** begin **
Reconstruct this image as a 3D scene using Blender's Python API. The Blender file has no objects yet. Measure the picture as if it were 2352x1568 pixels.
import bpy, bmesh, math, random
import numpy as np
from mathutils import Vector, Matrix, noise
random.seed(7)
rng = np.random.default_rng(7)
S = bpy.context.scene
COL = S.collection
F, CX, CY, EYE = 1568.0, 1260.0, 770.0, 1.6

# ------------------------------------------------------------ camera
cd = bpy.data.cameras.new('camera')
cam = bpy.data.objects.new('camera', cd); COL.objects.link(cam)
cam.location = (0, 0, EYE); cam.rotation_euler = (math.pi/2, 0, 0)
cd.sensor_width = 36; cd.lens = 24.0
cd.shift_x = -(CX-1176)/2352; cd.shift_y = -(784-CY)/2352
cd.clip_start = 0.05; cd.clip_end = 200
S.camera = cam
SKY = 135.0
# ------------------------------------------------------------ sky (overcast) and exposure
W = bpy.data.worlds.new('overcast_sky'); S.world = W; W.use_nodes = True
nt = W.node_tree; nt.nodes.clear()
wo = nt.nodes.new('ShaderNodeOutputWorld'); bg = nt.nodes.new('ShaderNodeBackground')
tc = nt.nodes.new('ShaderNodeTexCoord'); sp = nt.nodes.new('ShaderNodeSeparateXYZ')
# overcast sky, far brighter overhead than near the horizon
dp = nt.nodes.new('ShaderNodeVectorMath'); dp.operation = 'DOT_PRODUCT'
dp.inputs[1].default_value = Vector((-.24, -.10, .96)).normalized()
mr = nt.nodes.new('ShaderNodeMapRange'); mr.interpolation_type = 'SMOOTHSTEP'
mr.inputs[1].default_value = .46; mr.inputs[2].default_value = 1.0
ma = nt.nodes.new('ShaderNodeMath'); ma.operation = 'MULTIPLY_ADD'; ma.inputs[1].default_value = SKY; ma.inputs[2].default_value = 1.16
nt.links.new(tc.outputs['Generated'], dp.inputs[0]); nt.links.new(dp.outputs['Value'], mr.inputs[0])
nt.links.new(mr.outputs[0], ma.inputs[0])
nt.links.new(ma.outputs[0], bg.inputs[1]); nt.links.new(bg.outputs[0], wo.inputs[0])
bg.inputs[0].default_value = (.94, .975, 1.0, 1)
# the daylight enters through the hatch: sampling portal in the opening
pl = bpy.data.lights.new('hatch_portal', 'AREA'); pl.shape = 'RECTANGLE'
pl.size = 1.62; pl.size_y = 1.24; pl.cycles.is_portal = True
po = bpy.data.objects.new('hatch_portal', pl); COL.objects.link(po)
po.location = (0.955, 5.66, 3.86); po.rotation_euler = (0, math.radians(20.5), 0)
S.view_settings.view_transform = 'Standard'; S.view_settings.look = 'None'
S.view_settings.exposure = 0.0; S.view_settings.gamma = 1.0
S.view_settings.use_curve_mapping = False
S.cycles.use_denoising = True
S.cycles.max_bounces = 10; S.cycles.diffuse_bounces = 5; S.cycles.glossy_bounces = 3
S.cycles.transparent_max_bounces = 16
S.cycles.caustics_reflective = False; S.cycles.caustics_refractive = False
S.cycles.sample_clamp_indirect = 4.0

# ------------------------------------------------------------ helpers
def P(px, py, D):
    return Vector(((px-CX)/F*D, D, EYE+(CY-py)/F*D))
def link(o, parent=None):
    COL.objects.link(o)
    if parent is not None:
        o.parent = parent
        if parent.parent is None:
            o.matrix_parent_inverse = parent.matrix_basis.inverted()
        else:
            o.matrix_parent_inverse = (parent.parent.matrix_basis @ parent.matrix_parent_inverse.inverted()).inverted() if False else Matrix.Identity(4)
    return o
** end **
→ **Task statement**
Which lines contain the word "objects"? Copy each of them.

→ **Finished exercise**
Reconstruct this image as a 3D scene using Blender's Python API. The Blender file has no objects yet. Measure the picture as if it were 2352x1568 pixels.
cam = bpy.data.objects.new('camera', cd); COL.objects.link(cam)
po = bpy.data.objects.new('hatch_portal', pl); COL.objects.link(po)
    COL.objects.link(o)